A DCM is the oldest British award for gallantry and was a second level military decoration, ranking below the Victoria Cross (which is the highest), until its discontinuation in 1993 when it was replaced by the Conspicuous Gallantry Cross.

In his own word at the time, Cpl Donnelly who was, “deeply touched by the reception he received and by the words of the Mayor”, said: “Ladies and gentlemen, I am very proud to come here and to have received this medal at your hands.

"I feel that what I did was but what any other Wigan lad would have done, and what Wigan lads are doing, and every one of whom deserves the DCM or the VC I thank you, gentlemen.”

Tragically John Donnelly died of wounds on March 21 1918, shortly before the war ended, at the age of just 24.

Wigan Council’s lead member for the armed forces, Coun Yvonne Klieve, said: “Honouring the legacy of our veterans is really important to us here at Wigan Council.

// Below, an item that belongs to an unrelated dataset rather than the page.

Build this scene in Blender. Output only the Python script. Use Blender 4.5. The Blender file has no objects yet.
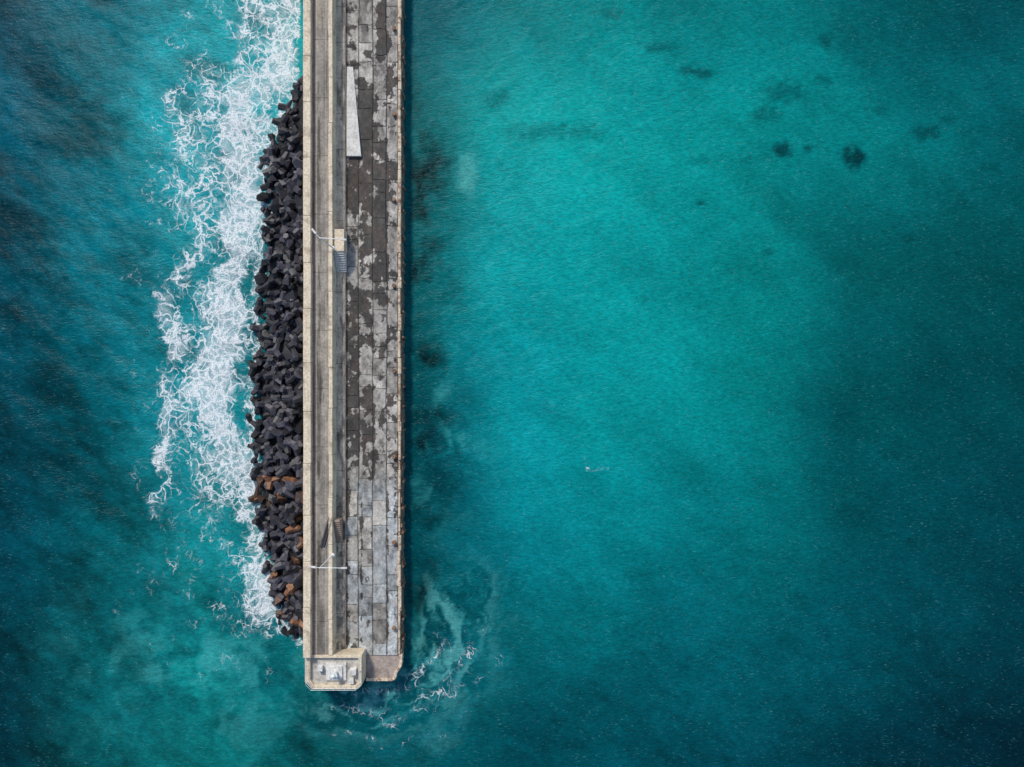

“We are really pleased that our bereavement services were able to arrange this inscription at Ince Cenotaph following a request from the family of the late John Donnelly DCM earlier this year.

“The kind contribution of local Aspull-based stonemason, H&S Fishwick, who completed the work free of charge is also gratefully appreciated and brilliantly illustrates Wigan Borough’s community spirit.”